Tu ne quaesieris (scire nefas) quem mihi, quem tibi

finem di dederint, Leuconoe, nec Babylonios

temptaris numeros. Ut melius quicquid erit pati!

Seu pluris hiemes seu tribuit Iuppiter ultimam,

quae nunc oppositis debilitat pumicibus mare

Tyrrhenum, sapias, vina liques et spatio brevi

spem longam reseces. Dum loquimur, fugerit invida

aetas: carpe diem, quam minimum credula postero.

In this brief sympotic poem, Horace criticizes the human condition of begrudging the past and being anxious about the future. With Epicurean undertones the author formulates a moral message that later became one of the predominant themes in western literature: carpe diem.
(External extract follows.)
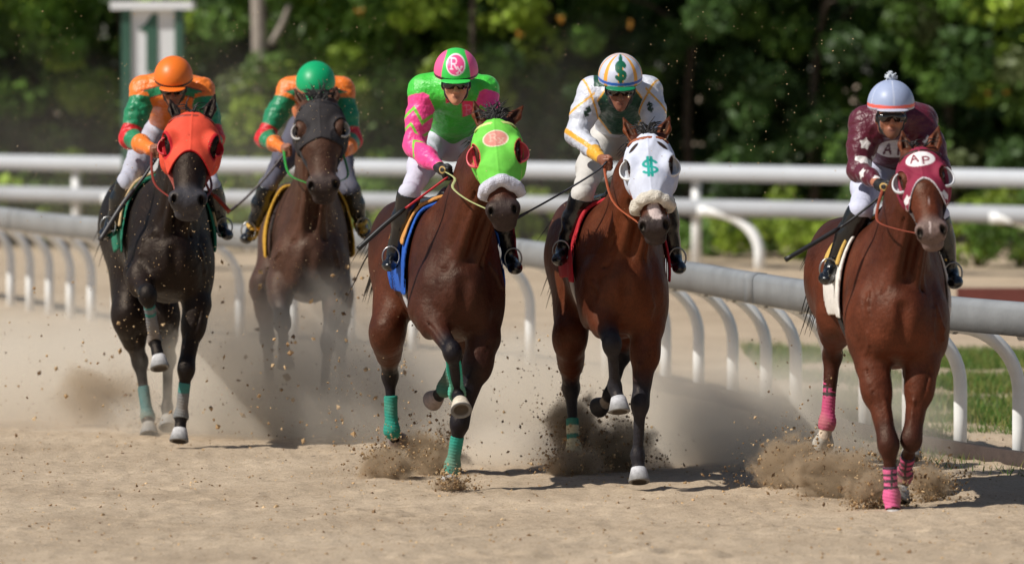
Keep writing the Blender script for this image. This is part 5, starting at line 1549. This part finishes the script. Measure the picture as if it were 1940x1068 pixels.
# ------------------------------------------------------------ dust and flying dirt
def dust_mat(name, dens, col, nsc=1.6, amp=1.6, lo=.12, hi=.95, aniso=.0):
    m = bpy.data.materials.new(name); m.use_nodes = True
    nt = m.node_tree; N = nt.nodes; L = nt.links; N.remove(N["Principled BSDF"])
    v = N.new("ShaderNodeVolumePrincipled"); v.inputs["Color"].default_value = (*col, 1); v.inputs["Anisotropy"].default_value = aniso
    tc = N.new("ShaderNodeTexCoord")
    ln = N.new("ShaderNodeVectorMath"); ln.operation = 'LENGTH'; L.new(tc.outputs["Object"], ln.inputs[0])
    g = N.new("ShaderNodeNewGeometry")
    n = N.new("ShaderNodeTexNoise"); n.inputs["Scale"].default_value = nsc; n.inputs["Detail"].default_value = 6; n.inputs["Roughness"].default_value = .65; n.inputs["Distortion"].default_value = .8
    L.new(g.outputs["Position"], n.inputs["Vector"])
    a1 = N.new("ShaderNodeMath"); a1.operation = 'MULTIPLY_ADD'; a1.inputs[1].default_value = amp; a1.inputs[2].default_value = 1 - .5 * amp
    L.new(n.outputs["Fac"], a1.inputs[0])
    a2 = N.new("ShaderNodeMath"); a2.operation = 'SUBTRACT'; L.new(a1.outputs[0], a2.inputs[0]); L.new(ln.outputs["Value"], a2.inputs[1])
    mr = N.new("ShaderNodeMapRange"); mr.interpolation_type = 'SMOOTHSTEP'; mr.inputs[1].default_value = lo; mr.inputs[2].default_value = hi; mr.inputs[3].default_value = 0; mr.inputs[4].default_value = dens
    L.new(a2.outputs[0], mr.inputs[0]); L.new(mr.outputs[0], v.inputs["Density"])
    L.new(v.outputs[0], N["Material Output"].inputs["Volume"])
    return m
def ico(n=2):
    import bmesh
    bm = bmesh.new(); bmesh.ops.create_icosphere(bm, subdivisions=n, radius=1.04)
    v = np.array([x.co[:] for x in bm.verts]); f = [[q.index for q in p.verts] for p in bm.faces]; bm.free(); return v, f
IV, IF = ico(3)
def puff(name, u, v, d, r, material, label):
    p = S(u, v, d)
    o = mesh_obj(name, IV, IF, material)
    o.location = tuple(p); o.scale = tuple(r)
    return tag(o, label, "dust", kind="stuff")
DC = (.96, .89, .78); DB = (.62, .50, .36)  # plume colour DB: wet dirt brown, with the plumes' shade darkened into it
thin = dust_mat("thin_dust", .07, DC, .8)
mid_ = dust_mat("drifting_dust", 1.75, DC, .9)
thick = dust_mat("kicked_up_dust", 55.0, DB, 5.0, 2.0, .20, 1.05)
puff("dust_cloud", 130, 765, 39.5, (5.4, 3.4, .88), mid_, 'broad pale dust cloud low behind the two left horses')
puff("dust_cloud", 585, 725, 36.4, (1.5, .75, .95), dust_mat("veil", 2.7, DC, 1.3), 'pale dust veil in front of the legs of the green-capped rider\'s horse')
puff("dust_cloud", 960, 780, 36.3, (2.6, 1.5, .85), mid_, 'pale dust hanging behind the two middle horses')
puff("dust_cloud", 1430, 830, 34.4, (1.5, 1.5, .72), dust_mat("dust_right", 2.8, DC, 1.2), 'pale dust drifting between the dollar-sign horse and the rightmost horse')
puff("dust_cloud", 480, 420, 39.5, (4.4, 1.8, 1.8), thin, 'thin high dust around the green-capped rider and the left rail')
low_ = dust_mat("low_dust", 3.4, DC, 1.4)
puff("dust_cloud", 1330, 872, 34.2, (1.3, .9, .34), low_, 'low pale dust along the track right of the dollar-sign horse')
puff("dust_cloud", 960, 872, 34.4, (1.0, .9, .36), low_, 'low pale dust along the track between the two middle horses')
puff("dust_cloud", 520, 815, 36.9, (1.8, .9, .36), low_, 'low pale dust along the track between the near-black horse and the teal-wrapped one')
B = [(1585, 905, 31.1, (.42, .34, .21), 'brown dust plume left of the pink-wrapped forelegs'), (1490, 885, 31.9, (.27, .3, .24), 'brown dust plume furthest left behind the rightmost horse'),
     (1655, 930, 30.1, (.22, .2, .14), 'small brown spray at the planted pink-wrapped foreleg'), (1760, 915, 30.7, (.20, .2, .15), 'small brown spray right of the pink-wrapped forelegs'),
     (735, 885, 32.9, (.25, .25, .17), 'brown spray under the trailing teal hind leg'), (815, 862, 33.4, (.28, .3, .24), 'dark dust plume between the teal-wrapped legs'),
     (855, 918, 31.7, (.13, .13, .07), 'low spray at the planted teal-wrapped foreleg'),
     (1085, 880, 33.0, (.24, .2, .14), 'brown spray around the cream and teal hind bandage'), (1085, 810, 33.8, (.24, .3, .30), 'dark dust rising behind the cream and teal hind bandage'),
     (1175, 850, 33.4, (.26, .3, .27), 'dark dust plume left of the bare dark planted foreleg'), (285, 815, 36.9, (.42, .2, .20), 'brown dust at the hind feet of the near-black horse'),
     (200, 760, 38.0, (.55, .4, .35), 'brown dust thrown up left of the near-black horse')]
for i_, (u, v, d, r, lab) in enumerate(B): puff("dust_plume", u, v, d, r, thick if i_ < 10 else dust_mat("loose_plume", 9.0, DB, 3.0, 2.4, .25, .9), lab)

M['dirt'] = mat("flying_dirt", attr=True, rough=0.95, spec=.1)
OCT = np.array([[1, 0, 0], [-1, 0, 0], [0, 1, 0], [0, -1, 0], [0, 0, 1], [0, 0, -1]], float)
OF = np.array([[0, 2, 4], [2, 1, 4], [1, 3, 4], [3, 0, 4], [2, 0, 5], [1, 2, 5], [3, 1, 5], [0, 3, 5]])
def grains(name, P, size, label, cols, seed, base):
    r = np.random.default_rng(seed); n = len(P)
    sc_ = size[:, None, None] * r.uniform(.55, 1.3, (n, 6, 1)) * r.uniform(.6, 1.4, (n, 1, 3))
    Q = r.normal(size=(n, 3, 3)); Q, _ = np.linalg.qr(Q)
    v = (OCT[None] * sc_) @ Q + P[:, None]
    f = (OF[None] + (np.arange(n) * 6)[:, None, None]).reshape(-1, 3)
    ci = cols[r.integers(0, len(cols), n)] * r.uniform(.7, 1.2, (n, 1))
    o = mesh_obj(name, v.reshape(-1, 3), f, M['dirt'], None, np.repeat(ci, 6, 0), smooth=False, base=base)
    return tag(o, label, "dirt", kind="stuff")
DCOL = np.array([srgb(176, 146, 108), srgb(150, 122, 90), srgb(196, 168, 130), srgb(120, 96, 72)])
r = np.random.default_rng(98)
def cloud(n, u0, u1, v0, v1, d0, d1, s0, s1, pw=1.0):
    u = r.uniform(u0, u1, n); w = r.uniform(0, 1, n) ** pw; v = v0 + (v1 - v0) * w; d = r.uniform(d0, d1, n)
    P = np.array([S(a, b, c_) for a, b, c_ in zip(u, v, d)]); sz = s0 * (s1 / s0) ** (r.uniform(0, 1, n) ** 2.2)
    k = P[:, 2] > .01
    return P[k], sz[k]
A = [cloud(420, 380, 770, 480, 870, 34.6, 37, .004, .026, .6), cloud(260, 0, 330, 520, 830, 35, 38, .003, .016, .6), cloud(260, 620, 800, 500, 900, 32.5, 34.5, .003, .012, .6),
     cloud(260, 930, 1120, 560, 900, 33, 35, .003, .011, .6), cloud(180, 1380, 1640, 620, 900, 30.5, 33, .003, .010, .6)]
P = np.concatenate([a[0] for a in A]); Z_ = np.concatenate([a[1] for a in A])
grains("flying_clods", P, Z_, 'brown clods and crumbs of sand flying up behind and between the horses', DCOL, 1, (0, 34, 0))
A = [cloud(1100, 0, 760, 20, 560, 32.5, 38, .0015, .0050, 1.0), cloud(350, 200, 430, 250, 650, 33.4, 34.6, .0018, .0048), cloud(350, 480, 700, 150, 560, 35.6, 36.6, .0018, .0048), cloud(420, 900, 1640, 10, 420, 30, 34, .0015, .0040),
     cloud(30, 1180, 1660, 40, 330, 30, 32, .004, .008)]
P = np.concatenate([a[0] for a in A]); Z_ = np.concatenate([a[1] for a in A])
grains("flying_grit", P, Z_, 'fine pale grit hanging in the air around the riders', np.array([srgb(206, 180, 140), srgb(180, 150, 112)]), 2, (0, 34, 1))
PP, SS = [], []
for (u, v, d, rr_, lab) in B[:11]:
    c0 = S(u, v, d); rx_, ry_, rz_ = rr_
    foot = c0 - V(0, 0, rz_ * .9)
    for st_ in range(90):
        a_ = r.uniform(0, 6.28); el_ = r.uniform(.25, 1.45); sp_ = r.uniform(.5, 1.5)
        dr = V(math.cos(a_) * math.cos(el_) * rx_ * 1.3, math.sin(a_) * math.cos(el_) * ry_ * 1.3, math.sin(el_) * rz_ * 2.1) * sp_
        n = int(r.integers(14, 48)); t = r.uniform(.1, 1, n) ** .8
        q = foot + dr * t[:, None] + r.normal(size=(n, 3)) * (.006 + .03 * t[:, None]); q[:, 2] -= .25 * rz_ * (t * sp_) ** 2
        k = q[:, 2] > .0; PP.append(q[k]); SS.append(.0015 * (9 ** (r.uniform(0, 1, n) ** 3.2))[k])
grains("sand_spray", np.concatenate(PP), np.concatenate(SS), 'dense brown spray of sand grains thrown up around the planted hooves', DCOL * .9, 3, (0, 33, 0))
# crumbs lying on the track
n = 11000
x = r.uniform(-3.3, 3.5, n); y = 25.6 + 11 * r.uniform(0, 1, n) ** 1.1; z = gheight(x, y)
grains("sand_crumbs", np.stack([x, y, z], 1), .0020 * (6.5 ** (r.uniform(0, 1, n) ** 4)), 'small crumbs of sand scattered over the track', DCOL * 1.1, 4, (0, 30, 0))
# ---- infield grass seen under the rail at the right
n = 120000
x = r.uniform(2.0, 7.0, n); y = 33.2 + 15 * r.uniform(0, 1, n) ** 1.3
P = np.stack([x, y, 0 * x], 1); rcx = np.interp(y, rc[:, 1], rc[:, 0])
pat = snoise(P, .55, 44) + .6 * snoise(P, 1.6, 45)
k = (x > rcx + .30) & (pat > -.25) & (y > 33.2)
x2 = r.uniform(2.2, 4.2, 1500); y2 = r.uniform(32.0, 35.5, 1500); rc2 = np.interp(y2, rc[:, 1], rc[:, 0])
k2 = (x2 > rc2 - .25) & (x2 < rc2 + .35)
x = np.concatenate([x[k], x2[k2][:500]]); y = np.concatenate([y[k], y2[k2][:500]]); n = len(x)
z = fh(x, y) - .035
h_ = r.uniform(.04, .11, n); a = r.uniform(0, 6.28, n); w = .006
dx, dy = np.cos(a) * w, np.sin(a) * w; lx, ly = r.normal(size=n) * .035, r.normal(size=n) * .035
v = np.stack([np.stack([x - dx, y - dy, z], 1), np.stack([x + dx, y + dy, z], 1), np.stack([x + lx, y + ly, z + h_], 1)], 1).reshape(-1, 3)
gc = np.array([srgb(96, 132, 52), srgb(76, 112, 44), srgb(150, 150, 84)])[r.integers(0, 3, n)] * r.uniform(.7, 1.2, (n, 1))
o = mesh_obj("grass", v, np.arange(n * 3).reshape(-1, 3), M['leaf'], None, np.repeat(gc, 3, 0), smooth=False, base=(4, 38, 0))
tag(o, 'patchy short green grass beyond the grey rail at the right', 'grass', kind='stuff')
Despite its philosophical component, the ode also becomes a love poem thanks to the elegant reference to a woman who apparently cares for Horace - quem mihi, quem tibi (v. 1). Her name Leuconoe - which means 'clear-minded' (λευκός, νοῦς) - reinforces the message of the poem by means of the vocative case, through which it almost becomes a command for the woman to be more straightforward: to only care about the present, and forget about the past and the future.

Horace develops the archetypical analogy of wine as a symbol of enjoying life by using language of viniculture - very much in physical terms - to express abstract concepts of morality (reseces, carpe...). Although the metaphor is fairly common in Horace, it immediately reminds the reader of ode 1.9, where the theme of carpe diem is introduced also through the symbol of wine (deprome quadrimum Sabina, v. 7). The way the poet treats the gods' will in the first two verses of 1.11 is also reminiscent of 1.9 (permitte divis cetera, v. 9), and both poems also share an almost identical construction when dealing with the worries about the future: quid sit futurum cras fuge quaerere (1.9, v. 13) and tu ne quaesieris... finem di dederint (1.11, vv. 1-2). Furthermore, not only are the two poems linguistically similar, but also thematically, for they both add to the moral message a secondary topic of love: nec dulcis amoris sperne puer (1.9, vv. 15-16). All these associations suggest a sequential reading in an ABA structure between 1.9 and 1.11, which further empowers their moral advice.

It is also interesting to note the surprising exaggeration in debilitat pumicibus mare (v. 5). Unexpectedly, Horace creates a very odd image where the rocks weaken the water, instead of the other way around. It is not exactly an adynaton, but it is indeed a very original hyperbole where even the sea - one of the strongest natural landscapes in ancient literature - can be potentially destroyed. There is also a second oxymoron in the image, since the author chooses a rather soft rock as pumice to be the one that wears down the sea, which further increases the exaggeration.

Finally, to add a morphological comment, it is important to note Horace's precision in the word choice. His fugerit in verse 7 goes beyond the later motif of tempus fugit. By choosing the future perfect tense he is reinforcing the meaning of the word through its form, because not only does time leave, but it has in fact already left as we speak. This expression, of course, is a reference to the prototypical πάντα ῥεῖ of Heraclitus.